Jon Windham: Perfect. Thanks for taking the questions, and I hope you and your team are doing well. Maybe a question would be, I’d be really interested to just get your thoughts on how ongoing conversations are going with incremental PPAs both on the geothermal and storage side, basically trying to get out the willingness of off-takers to take on higher rates given the higher financing environment. Appreciate it. Be well.
Doron Blachar: What we see today is exactly what you said. There’s two factors, two vessels operating in the same direction. On one hand, the demand for renewable energy and the requirement by the CPUC in California to add geothermal energy and to bring energy storage. That’s on one hand. On the other hand, the increased interest rates are pushing all developers to go with higher, to bid higher pricing. And that’s what exactly what we see today. We see the tolling agreement or the PPA agreement for storage. We see higher numbers in the bid that we compete in, in the bid that we are shortlisted or some that we are not shortlisted, but we see the different numbers which are higher than what has been over the last year or so. And in the geothermal there aren’t any new facilities coming online.
So whoever has a new facility, it can actually make a reverse bid and bid the facility between the different utilities to get very high pricing. I believe that 80 is a low number today if you have a new geothermal facility.
Jon Windham: Appreciate it.
Operator: Your next question is from the line of Jeff Osborne with TD Cowen.
Jeff Osborne: Yeah, good afternoon. Most of the questions have been addressed so far, but two that I wanted to dig into was one on the Goshen supply arrangement. I think there’s certainly been some controversy around the Michigan factory for them. I think in the recent election this week the entire board of the town was removed. I’m just curious, is the output that you’ll be receiving from that facility or is there other backup plans in the event that the controversy around that site in rural Michigan were not to be built?

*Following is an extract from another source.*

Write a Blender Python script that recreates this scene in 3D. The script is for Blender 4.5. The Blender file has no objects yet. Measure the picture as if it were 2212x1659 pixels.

Doron Blachar: No. As far as we know, Goshen is planning to have its facility operating at the end of 2024. We are planning our site to be operating earlier or during the beginning of 2025. So all the projects that we release for construction, that are listed on our presentation, will be supplied from Goshen facility in Mexico. I hope that once they will get the relevant approval and finish building the facility in the US future projects will be from the US and will be tied to an additional 10% ITC. But this is, as you said, it’s in construction. So we don’t have the facility there. But the current ones are not from there.
Jeff Osborne: So for 2024 and 2025, you wouldn’t get the 10% adder for domestic batteries, but you could get it for energy communities. Is that the right way to think about the storage business?
Doron Blachar: Yes. Definitely.
Jeff Osborne: Got it. And lastly, are you folks testing or have any thoughts on some of the new drilling techniques that are out there that might expand the addressable market for geothermal?
Doron Blachar: Look, we follow very closely all of these new drilling techniques. It is something that every few years come back into play. People are looking into investing money into it. At this stage, we haven’t seen the right technology that can expand significantly the geothermal market without other limitations that they have — but we’re definitely looking closely. We hope it will be — one of them will be successful. We are in discussions, obviously, in meeting with all of them in the different constances and if any of them will be successful, we’ll be very happy to utilize it in our product and our future development projects as well as in our product segment.
Jeff Osborne: Perfect. Appreciate the thoughts. That’s all I had.
Doron Blachar: Thank you.
Operator: [Operator Instructions] The next question is from the line of Ryan Levine with Citi.
Ryan Levine: Hey, everybody. A couple of more specific questions. In terms of the West Coast generation in terms of the capacity or utilization factor, are you noticing any trends in terms of what that capacity factor is over time or what that will be on a go-forward basis
Doron Blachar: As we said, we’re operating our assets at 24/7. The main time that the downtime is through some maintenance thing that we have, these are big power plants, a lot of mechanical items. We do issue every year on our 10-K specific availability of each region. Either this game online you know, increase, obviously, the generation that we’ve been — we will show this year, because it was up almost all of last year. But for specific facility, we don’t see anything different this year compared to previous year.